Data excerpt:

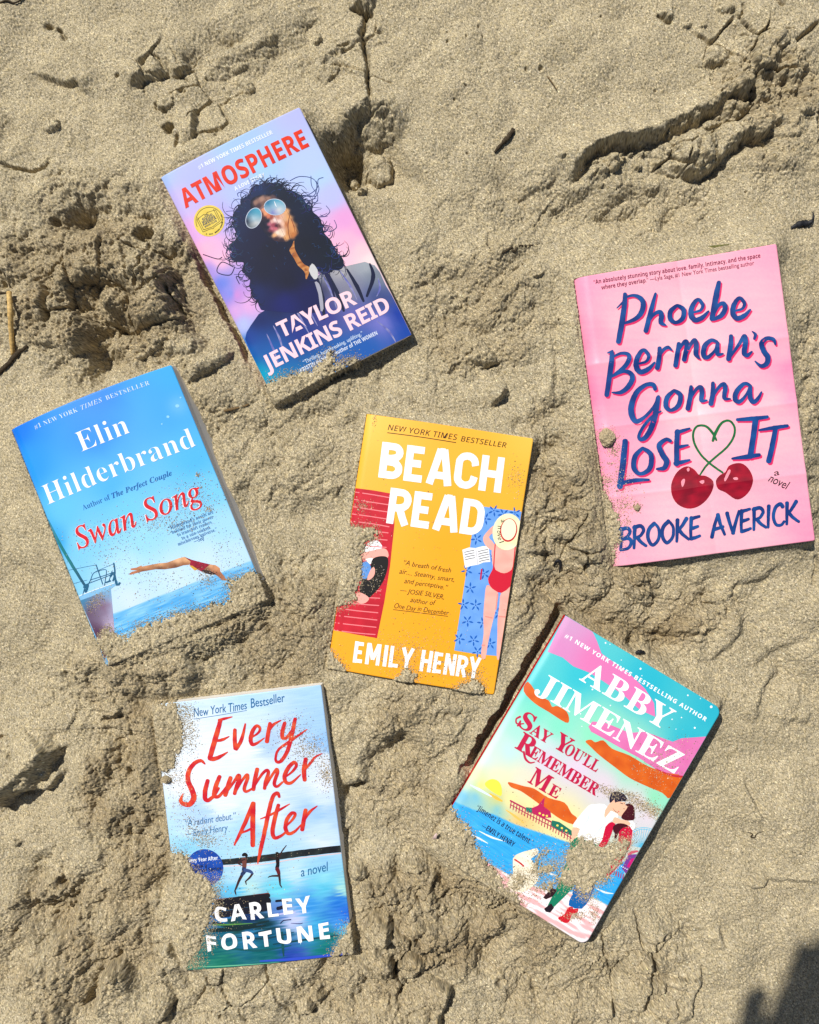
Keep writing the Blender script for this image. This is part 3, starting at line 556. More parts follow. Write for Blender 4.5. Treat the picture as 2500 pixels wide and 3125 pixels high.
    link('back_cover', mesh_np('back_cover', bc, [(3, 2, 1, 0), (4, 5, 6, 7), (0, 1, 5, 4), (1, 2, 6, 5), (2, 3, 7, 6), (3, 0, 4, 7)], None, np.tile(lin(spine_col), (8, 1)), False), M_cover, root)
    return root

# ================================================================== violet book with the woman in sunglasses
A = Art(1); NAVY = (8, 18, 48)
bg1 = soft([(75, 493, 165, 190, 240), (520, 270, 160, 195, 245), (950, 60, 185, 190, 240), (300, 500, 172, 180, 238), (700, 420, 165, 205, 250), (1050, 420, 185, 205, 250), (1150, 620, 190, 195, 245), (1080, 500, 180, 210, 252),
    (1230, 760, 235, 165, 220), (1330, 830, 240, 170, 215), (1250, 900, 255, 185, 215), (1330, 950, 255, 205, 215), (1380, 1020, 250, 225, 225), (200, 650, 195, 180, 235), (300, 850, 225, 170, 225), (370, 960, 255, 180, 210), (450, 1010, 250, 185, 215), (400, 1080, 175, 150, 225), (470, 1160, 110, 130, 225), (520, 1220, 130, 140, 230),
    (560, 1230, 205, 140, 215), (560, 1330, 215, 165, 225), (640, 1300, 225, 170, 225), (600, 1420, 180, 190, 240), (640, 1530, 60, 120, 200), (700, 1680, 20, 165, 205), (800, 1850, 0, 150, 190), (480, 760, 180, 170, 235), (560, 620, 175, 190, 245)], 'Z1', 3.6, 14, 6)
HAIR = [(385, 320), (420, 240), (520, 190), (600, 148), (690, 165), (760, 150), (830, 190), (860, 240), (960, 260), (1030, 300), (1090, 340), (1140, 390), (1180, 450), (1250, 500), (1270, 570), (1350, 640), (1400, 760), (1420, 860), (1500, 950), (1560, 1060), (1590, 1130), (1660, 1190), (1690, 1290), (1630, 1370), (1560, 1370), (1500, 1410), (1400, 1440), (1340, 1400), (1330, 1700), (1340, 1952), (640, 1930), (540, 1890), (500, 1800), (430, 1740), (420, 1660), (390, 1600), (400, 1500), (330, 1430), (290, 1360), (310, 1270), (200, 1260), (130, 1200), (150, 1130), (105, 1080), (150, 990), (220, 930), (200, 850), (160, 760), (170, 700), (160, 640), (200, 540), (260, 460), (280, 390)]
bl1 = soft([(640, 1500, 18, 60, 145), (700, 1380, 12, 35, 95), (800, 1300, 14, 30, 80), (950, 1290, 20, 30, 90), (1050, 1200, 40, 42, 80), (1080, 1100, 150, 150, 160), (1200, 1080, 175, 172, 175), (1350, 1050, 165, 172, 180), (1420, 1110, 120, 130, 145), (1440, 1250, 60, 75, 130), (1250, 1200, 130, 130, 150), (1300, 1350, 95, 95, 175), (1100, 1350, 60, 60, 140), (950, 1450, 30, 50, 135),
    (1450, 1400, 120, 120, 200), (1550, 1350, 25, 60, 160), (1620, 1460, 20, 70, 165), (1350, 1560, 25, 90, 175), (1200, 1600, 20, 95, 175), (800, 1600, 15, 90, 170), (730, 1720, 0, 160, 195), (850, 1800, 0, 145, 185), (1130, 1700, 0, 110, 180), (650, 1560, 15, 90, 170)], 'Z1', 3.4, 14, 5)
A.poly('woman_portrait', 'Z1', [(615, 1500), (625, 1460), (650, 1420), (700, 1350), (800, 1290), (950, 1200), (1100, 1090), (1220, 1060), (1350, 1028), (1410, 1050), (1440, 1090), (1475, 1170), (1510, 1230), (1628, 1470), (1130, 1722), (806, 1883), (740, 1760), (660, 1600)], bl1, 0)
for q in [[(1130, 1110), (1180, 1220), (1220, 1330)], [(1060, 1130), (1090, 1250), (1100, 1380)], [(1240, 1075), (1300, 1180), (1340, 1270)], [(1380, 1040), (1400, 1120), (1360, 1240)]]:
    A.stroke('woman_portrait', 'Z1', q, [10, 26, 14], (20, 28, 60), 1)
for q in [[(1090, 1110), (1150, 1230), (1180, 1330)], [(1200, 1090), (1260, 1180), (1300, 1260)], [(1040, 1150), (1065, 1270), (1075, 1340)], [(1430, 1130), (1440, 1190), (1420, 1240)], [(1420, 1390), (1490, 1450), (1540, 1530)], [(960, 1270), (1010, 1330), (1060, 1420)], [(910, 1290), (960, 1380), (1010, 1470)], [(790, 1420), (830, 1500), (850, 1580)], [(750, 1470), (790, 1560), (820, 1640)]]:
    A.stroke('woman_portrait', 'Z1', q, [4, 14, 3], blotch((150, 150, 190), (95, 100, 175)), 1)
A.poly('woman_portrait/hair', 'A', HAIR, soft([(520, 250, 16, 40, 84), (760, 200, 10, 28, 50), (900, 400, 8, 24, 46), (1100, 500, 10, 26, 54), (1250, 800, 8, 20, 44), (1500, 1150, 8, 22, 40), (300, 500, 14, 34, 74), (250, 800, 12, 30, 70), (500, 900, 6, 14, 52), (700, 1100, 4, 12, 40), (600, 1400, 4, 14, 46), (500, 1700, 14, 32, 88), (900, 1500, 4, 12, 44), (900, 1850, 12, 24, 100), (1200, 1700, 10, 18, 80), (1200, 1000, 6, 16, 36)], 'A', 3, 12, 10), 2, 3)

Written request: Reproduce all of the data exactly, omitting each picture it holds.

Completed exercise:
Keep writing the Blender script for this image. This is part 3, starting at line 556. More parts follow. Write for Blender 4.5. Treat the picture as 2500 pixels wide and 3125 pixels high.
    link('back_cover', mesh_np('back_cover', bc, [(3, 2, 1, 0), (4, 5, 6, 7), (0, 1, 5, 4), (1, 2, 6, 5), (2, 3, 7, 6), (3, 0, 4, 7)], None, np.tile(lin(spine_col), (8, 1)), False), M_cover, root)
    return root

# ================================================================== violet book with the woman in sunglasses
A = Art(1); NAVY = (8, 18, 48)
bg1 = soft([(75, 493, 165, 190, 240), (520, 270, 160, 195, 245), (950, 60, 185, 190, 240), (300, 500, 172, 180, 238), (700, 420, 165, 205, 250), (1050, 420, 185, 205, 250), (1150, 620, 190, 195, 245), (1080, 500, 180, 210, 252),
    (1230, 760, 235, 165, 220), (1330, 830, 240, 170, 215), (1250, 900, 255, 185, 215), (1330, 950, 255, 205, 215), (1380, 1020, 250, 225, 225), (200, 650, 195, 180, 235), (300, 850, 225, 170, 225), (370, 960, 255, 180, 210), (450, 1010, 250, 185, 215), (400, 1080, 175, 150, 225), (470, 1160, 110, 130, 225), (520, 1220, 130, 140, 230),
    (560, 1230, 205, 140, 215), (560, 1330, 215, 165, 225), (640, 1300, 225, 170, 225), (600, 1420, 180, 190, 240), (640, 1530, 60, 120, 200), (700, 1680, 20, 165, 205), (800, 1850, 0, 150, 190), (480, 760, 180, 170, 235), (560, 620, 175, 190, 245)], 'Z1', 3.6, 14, 6)
HAIR = [(385, 320), (420, 240), (520, 190), (600, 148), (690, 165), (760, 150), (830, 190), (860, 240), (960, 260), (1030, 300), (1090, 340), (1140, 390), (1180, 450), (1250, 500), (1270, 570), (1350, 640), (1400, 760), (1420, 860), (1500, 950), (1560, 1060), (1590, 1130), (1660, 1190), (1690, 1290), (1630, 1370), (1560, 1370), (1500, 1410), (1400, 1440), (1340, 1400), (1330, 1700), (1340, 1952), (640, 1930), (540, 1890), (500, 1800), (430, 1740), (420, 1660), (390, 1600), (400, 1500), (330, 1430), (290, 1360), (310, 1270), (200, 1260), (130, 1200), (150, 1130), (105, 1080), (150, 990), (220, 930), (200, 850), (160, 760), (170, 700), (160, 640), (200, 540), (260, 460), (280, 390)]
bl1 = soft([(640, 1500, 18, 60, 145), (700, 1380, 12, 35, 95), (800, 1300, 14, 30, 80), (950, 1290, 20, 30, 90), (1050, 1200, 40, 42, 80), (1080, 1100, 150, 150, 160), (1200, 1080, 175, 172, 175), (1350, 1050, 165, 172, 180), (1420, 1110, 120, 130, 145), (1440, 1250, 60, 75, 130), (1250, 1200, 130, 130, 150), (1300, 1350, 95, 95, 175), (1100, 1350, 60, 60, 140), (950, 1450, 30, 50, 135),
    (1450, 1400, 120, 120, 200), (1550, 1350, 25, 60, 160), (1620, 1460, 20, 70, 165), (1350, 1560, 25, 90, 175), (1200, 1600, 20, 95, 175), (800, 1600, 15, 90, 170), (730, 1720, 0, 160, 195), (850, 1800, 0, 145, 185), (1130, 1700, 0, 110, 180), (650, 1560, 15, 90, 170)], 'Z1', 3.4, 14, 5)
A.poly('woman_portrait', 'Z1', [(615, 1500), (625, 1460), (650, 1420), (700, 1350), (800, 1290), (950, 1200), (1100, 1090), (1220, 1060), (1350, 1028), (1410, 1050), (1440, 1090), (1475, 1170), (1510, 1230), (1628, 1470), (1130, 1722), (806, 1883), (740, 1760), (660, 1600)], bl1, 0)
for q in [[(1130, 1110), (1180, 1220), (1220, 1330)], [(1060, 1130), (1090, 1250), (1100, 1380)], [(1240, 1075), (1300, 1180), (1340, 1270)], [(1380, 1040), (1400, 1120), (1360, 1240)]]:
    A.stroke('woman_portrait', 'Z1', q, [10, 26, 14], (20, 28, 60), 1)
for q in [[(1090, 1110), (1150, 1230), (1180, 1330)], [(1200, 1090), (1260, 1180), (1300, 1260)], [(1040, 1150), (1065, 1270), (1075, 1340)], [(1430, 1130), (1440, 1190), (1420, 1240)], [(1420, 1390), (1490, 1450), (1540, 1530)], [(960, 1270), (1010, 1330), (1060, 1420)], [(910, 1290), (960, 1380), (1010, 1470)], [(790, 1420), (830, 1500), (850, 1580)], [(750, 1470), (790, 1560), (820, 1640)]]:
    A.stroke('woman_portrait', 'Z1', q, [4, 14, 3], blotch((150, 150, 190), (95, 100, 175)), 1)
A.poly('woman_portrait/hair', 'A', HAIR, soft([(520, 250, 16, 40, 84), (760, 200, 10, 28, 50), (900, 400, 8, 24, 46), (1100, 500, 10, 26, 54), (1250, 800, 8, 20, 44), (1500, 1150, 8, 22, 40), (300, 500, 14, 34, 74), (250, 800, 12, 30, 70), (500, 900, 6, 14, 52), (700, 1100, 4, 12, 40), (600, 1400, 4, 14, 46), (500, 1700, 14, 32, 88), (900, 1500, 4, 12, 44), (900, 1850, 12, 24, 100), (1200, 1700, 10, 18, 80), (1200, 1000, 6, 16, 36)], 'A', 3, 12, 10), 2, 3)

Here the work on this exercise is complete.